Roy, age 9, says that visiting the land is the most fun when they bring along friends and family. “I like doing it with a group of people and hanging out. Especially with my cousins, because it’s always fun with my cousins because I have more fun with kids.” The site is not only close to their home but also is adjacent to Smiley’s Provincial Park, making access and extra recreation especially easy. Along with Roy’s mom, Roberta, they have also brought cousins and grandparents with them on stewardship visits. “This winter,” Roy remembers, “we went for a long walk and we played a game to break up the ice with rocks.”

Part of the fun of monitoring is the balance of predictability and adventure. “There’s not much to note most times, which is positive I guess,” says Colin. “It’s pretty stable, you don’t notice a lot of natural or human interference. It floods but you’d expect it to, because it’s a natural floodplain. It’s neat to see the effects of the flooding, you can see the dams, the branches. There’s quite a large beaver dam, and you see a lot of change with that over time.” There’s also old cow fencing and barbed wire to remove (“You can help a bit but that’s more a Colin job,” Colin reminds Roy).
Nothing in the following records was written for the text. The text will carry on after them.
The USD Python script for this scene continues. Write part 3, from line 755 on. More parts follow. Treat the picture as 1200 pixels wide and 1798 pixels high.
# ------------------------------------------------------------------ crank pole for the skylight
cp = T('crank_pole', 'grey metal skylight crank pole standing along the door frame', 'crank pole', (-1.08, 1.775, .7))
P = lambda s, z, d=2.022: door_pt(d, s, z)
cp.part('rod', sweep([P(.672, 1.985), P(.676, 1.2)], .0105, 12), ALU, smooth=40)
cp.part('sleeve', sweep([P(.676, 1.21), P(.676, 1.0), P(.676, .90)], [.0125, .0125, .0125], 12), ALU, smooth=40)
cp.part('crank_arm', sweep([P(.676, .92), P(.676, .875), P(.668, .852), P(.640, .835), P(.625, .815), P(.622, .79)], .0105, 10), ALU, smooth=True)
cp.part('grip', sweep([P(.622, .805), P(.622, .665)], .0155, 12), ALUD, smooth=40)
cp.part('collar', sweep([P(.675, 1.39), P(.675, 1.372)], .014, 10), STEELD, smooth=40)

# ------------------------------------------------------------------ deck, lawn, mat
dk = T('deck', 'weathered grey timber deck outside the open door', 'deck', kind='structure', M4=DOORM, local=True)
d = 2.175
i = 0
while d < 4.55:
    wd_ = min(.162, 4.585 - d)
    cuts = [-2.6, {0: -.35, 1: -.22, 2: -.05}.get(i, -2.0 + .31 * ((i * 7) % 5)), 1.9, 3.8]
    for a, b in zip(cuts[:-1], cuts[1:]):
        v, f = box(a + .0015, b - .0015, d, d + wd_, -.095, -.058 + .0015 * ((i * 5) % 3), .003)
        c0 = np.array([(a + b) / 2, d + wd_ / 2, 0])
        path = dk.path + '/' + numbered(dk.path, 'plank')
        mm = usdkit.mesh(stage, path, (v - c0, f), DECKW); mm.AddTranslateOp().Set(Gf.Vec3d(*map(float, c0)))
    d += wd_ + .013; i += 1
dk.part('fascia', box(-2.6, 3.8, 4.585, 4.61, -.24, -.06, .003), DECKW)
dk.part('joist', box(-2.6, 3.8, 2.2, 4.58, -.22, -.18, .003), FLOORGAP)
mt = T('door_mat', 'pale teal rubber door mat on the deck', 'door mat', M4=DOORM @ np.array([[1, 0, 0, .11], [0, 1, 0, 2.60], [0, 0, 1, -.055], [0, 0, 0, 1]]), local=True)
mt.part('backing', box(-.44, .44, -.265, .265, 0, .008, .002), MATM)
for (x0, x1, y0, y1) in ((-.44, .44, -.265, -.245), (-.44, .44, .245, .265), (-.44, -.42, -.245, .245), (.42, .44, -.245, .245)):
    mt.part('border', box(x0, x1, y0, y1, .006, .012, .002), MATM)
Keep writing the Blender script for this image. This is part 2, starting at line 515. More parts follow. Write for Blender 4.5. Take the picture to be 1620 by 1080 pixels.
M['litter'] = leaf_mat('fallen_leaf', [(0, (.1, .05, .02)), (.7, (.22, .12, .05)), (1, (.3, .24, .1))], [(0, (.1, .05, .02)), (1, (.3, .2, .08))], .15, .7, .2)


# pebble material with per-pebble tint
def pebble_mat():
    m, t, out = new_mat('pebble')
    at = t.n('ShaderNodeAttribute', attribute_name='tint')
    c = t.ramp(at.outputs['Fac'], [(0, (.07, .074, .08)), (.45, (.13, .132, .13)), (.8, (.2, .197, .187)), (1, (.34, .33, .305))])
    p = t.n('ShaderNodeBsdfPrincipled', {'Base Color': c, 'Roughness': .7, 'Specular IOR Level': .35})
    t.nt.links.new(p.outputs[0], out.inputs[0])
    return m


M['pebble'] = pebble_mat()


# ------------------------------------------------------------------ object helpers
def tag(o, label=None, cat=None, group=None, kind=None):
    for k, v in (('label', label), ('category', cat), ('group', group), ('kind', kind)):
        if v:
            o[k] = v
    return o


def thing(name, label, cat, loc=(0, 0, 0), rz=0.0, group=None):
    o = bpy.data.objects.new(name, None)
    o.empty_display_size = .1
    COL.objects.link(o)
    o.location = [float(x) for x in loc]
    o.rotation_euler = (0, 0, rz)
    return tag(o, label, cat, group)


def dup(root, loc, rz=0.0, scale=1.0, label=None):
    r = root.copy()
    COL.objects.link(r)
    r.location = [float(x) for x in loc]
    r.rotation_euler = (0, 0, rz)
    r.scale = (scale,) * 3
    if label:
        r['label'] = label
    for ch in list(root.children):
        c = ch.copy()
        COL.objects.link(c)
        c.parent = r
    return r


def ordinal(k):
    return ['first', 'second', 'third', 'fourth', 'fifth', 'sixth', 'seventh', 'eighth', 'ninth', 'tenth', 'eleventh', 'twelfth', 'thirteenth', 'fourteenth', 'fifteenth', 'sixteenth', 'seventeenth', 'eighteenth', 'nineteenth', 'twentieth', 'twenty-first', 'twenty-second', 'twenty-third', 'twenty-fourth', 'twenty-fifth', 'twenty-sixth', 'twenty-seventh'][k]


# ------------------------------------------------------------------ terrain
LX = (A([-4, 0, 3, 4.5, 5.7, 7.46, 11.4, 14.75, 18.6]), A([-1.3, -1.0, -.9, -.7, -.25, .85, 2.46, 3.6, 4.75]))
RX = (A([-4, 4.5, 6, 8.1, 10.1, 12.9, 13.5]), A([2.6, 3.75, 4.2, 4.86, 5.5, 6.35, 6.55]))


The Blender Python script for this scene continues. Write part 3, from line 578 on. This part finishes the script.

Roy adds that “if trees are growing on a steep hill that has erosion, the roots help keep the hill intact. [You can see it] on a few trees and on the riverbanks.” They also enjoy spotting wildlife, like the sleeping porcupine they recently encountered under a tree.

“I know Nova Scotia has a lot of private land, so it’s important to conserve land for the future and keep wild areas and endangered species,” says Colin. “We all believe in it strongly and want to protect animals.” In particular, he points out that “Property Guardianship is important because it means that the Nature Trust can use its resources for other priorities.”

Indeed, the Nature Trust absolutely depends on the inspiration and efforts of volunteers like Roy, Roberta, and Colin to ensure that our conservation lands are properly monitored and cared for. Please join us in thanking them for their dedication to helping us keep our promise of “forever wild”!